Other patriotic youths turned to Dr. Sun Yat-sen, founder of the Chinese Republic, who responded to the changes by reorganizing his Nationalist Party, or Kuomintang. The Nationalist and Communist Parties would first coalesce and then split in 1927 to become locked in a life-and-death struggle for control of China that would last throughout the 20th century.

During the 20th century efforts to implement the goals of the May Fourth Movement met countless obstacles. In China after 1949, supporters of its goals suffered grievously during numerous campaigns launched by the Communist Party.
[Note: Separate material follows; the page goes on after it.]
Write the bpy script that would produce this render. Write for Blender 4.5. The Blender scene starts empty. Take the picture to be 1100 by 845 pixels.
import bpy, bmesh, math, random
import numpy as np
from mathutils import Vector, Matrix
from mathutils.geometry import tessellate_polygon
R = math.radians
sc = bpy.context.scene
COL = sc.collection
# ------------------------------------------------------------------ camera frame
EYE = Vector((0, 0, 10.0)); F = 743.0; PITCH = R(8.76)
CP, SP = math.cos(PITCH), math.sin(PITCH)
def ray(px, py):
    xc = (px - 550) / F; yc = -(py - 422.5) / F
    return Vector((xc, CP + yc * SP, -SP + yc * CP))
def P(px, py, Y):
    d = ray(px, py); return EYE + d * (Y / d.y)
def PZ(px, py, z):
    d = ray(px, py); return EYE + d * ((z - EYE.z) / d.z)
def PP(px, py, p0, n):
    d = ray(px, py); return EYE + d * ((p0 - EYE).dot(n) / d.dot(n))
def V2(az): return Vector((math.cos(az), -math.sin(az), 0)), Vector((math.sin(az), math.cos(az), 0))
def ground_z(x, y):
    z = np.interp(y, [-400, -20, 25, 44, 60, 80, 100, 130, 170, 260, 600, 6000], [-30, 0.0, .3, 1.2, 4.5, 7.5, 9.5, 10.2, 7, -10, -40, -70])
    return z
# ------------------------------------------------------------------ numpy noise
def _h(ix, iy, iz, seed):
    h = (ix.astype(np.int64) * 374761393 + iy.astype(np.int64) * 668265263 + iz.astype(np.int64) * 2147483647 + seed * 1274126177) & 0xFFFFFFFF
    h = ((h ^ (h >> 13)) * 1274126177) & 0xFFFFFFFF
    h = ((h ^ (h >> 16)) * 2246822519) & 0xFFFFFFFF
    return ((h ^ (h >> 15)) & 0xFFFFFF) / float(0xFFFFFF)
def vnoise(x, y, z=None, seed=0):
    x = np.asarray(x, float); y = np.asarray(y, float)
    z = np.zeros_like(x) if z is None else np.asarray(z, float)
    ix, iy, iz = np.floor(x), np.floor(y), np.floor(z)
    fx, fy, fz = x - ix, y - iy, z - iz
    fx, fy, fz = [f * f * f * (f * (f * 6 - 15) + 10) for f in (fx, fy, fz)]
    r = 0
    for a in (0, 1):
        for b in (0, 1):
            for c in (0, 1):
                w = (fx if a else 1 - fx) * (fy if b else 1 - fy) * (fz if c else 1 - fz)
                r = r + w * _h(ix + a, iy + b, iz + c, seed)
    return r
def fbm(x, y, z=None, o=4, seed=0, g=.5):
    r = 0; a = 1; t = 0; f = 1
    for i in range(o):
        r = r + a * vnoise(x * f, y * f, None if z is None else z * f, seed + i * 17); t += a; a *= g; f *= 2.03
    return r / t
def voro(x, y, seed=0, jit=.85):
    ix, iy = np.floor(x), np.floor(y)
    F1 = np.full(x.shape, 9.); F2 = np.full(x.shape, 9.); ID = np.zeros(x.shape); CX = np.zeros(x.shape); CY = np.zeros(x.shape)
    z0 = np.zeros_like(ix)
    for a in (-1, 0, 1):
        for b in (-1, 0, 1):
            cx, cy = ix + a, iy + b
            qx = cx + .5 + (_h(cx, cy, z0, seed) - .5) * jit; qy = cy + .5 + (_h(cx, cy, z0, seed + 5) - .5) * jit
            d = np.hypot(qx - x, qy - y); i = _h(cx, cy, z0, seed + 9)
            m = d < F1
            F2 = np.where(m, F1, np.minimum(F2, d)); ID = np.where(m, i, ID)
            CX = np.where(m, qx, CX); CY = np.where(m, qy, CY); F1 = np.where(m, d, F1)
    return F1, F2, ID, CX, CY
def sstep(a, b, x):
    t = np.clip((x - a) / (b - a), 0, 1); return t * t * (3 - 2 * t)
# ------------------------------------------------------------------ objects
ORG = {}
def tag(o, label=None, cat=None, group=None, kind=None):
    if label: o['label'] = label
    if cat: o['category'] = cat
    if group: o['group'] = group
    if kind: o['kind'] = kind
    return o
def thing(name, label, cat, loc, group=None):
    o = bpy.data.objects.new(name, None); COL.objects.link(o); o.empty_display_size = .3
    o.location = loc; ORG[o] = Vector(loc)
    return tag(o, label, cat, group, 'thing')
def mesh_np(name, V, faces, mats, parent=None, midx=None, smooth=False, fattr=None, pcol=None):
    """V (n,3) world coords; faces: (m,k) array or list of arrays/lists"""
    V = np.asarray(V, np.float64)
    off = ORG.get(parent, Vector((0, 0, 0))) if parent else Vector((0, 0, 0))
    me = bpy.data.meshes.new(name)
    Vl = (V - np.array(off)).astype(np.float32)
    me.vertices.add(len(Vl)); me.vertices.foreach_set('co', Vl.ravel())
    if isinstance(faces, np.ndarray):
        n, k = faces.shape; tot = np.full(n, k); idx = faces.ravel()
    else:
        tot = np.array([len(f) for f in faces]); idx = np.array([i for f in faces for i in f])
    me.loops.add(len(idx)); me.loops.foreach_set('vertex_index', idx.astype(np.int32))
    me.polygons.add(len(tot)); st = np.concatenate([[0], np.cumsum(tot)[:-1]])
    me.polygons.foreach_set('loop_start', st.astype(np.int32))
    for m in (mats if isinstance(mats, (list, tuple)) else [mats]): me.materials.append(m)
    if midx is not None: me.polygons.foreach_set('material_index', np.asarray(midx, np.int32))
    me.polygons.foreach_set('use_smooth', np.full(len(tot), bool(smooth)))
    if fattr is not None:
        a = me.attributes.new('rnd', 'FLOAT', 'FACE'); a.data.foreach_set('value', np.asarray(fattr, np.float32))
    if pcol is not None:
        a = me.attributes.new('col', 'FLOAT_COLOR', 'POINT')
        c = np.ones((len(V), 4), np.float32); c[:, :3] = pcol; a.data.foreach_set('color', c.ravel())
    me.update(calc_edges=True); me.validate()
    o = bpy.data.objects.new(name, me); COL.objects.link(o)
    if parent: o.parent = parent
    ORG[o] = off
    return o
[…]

Nevertheless, the values it expounded have survived to the present, and its memories have been selectively invoked during the commemorations of the movement to the present in both the People's Republic of China and the Republic of China.

During the war of resistance against Japanese aggression (1937–45), May 4th was celebrated as National Youth Day; it is still designated as Youth Day in the People's Republic of China. On its 70th anniversary in 1989, students gathered at Tiananmen Square in Beijing and hoisted the twin banners "Mr. Science" and "Mr. Democracy," slogans first raised by Chen Duxiu in 1918.

Since the 1980s there has been growing interest in the study of Hu Shi, the preeminent liberal thinker of the May Fourth era; Hu had earlier been harshly criticized by the regime of the People's Republic.

Ironically, Confucius, once the target of attacks by radicals among the May Fourth intellectuals and later consigned to "the dustbin of history" by Maoist extremists during the Cultural Revolution, is once again honored as China seeks to remake its image in the 21st century.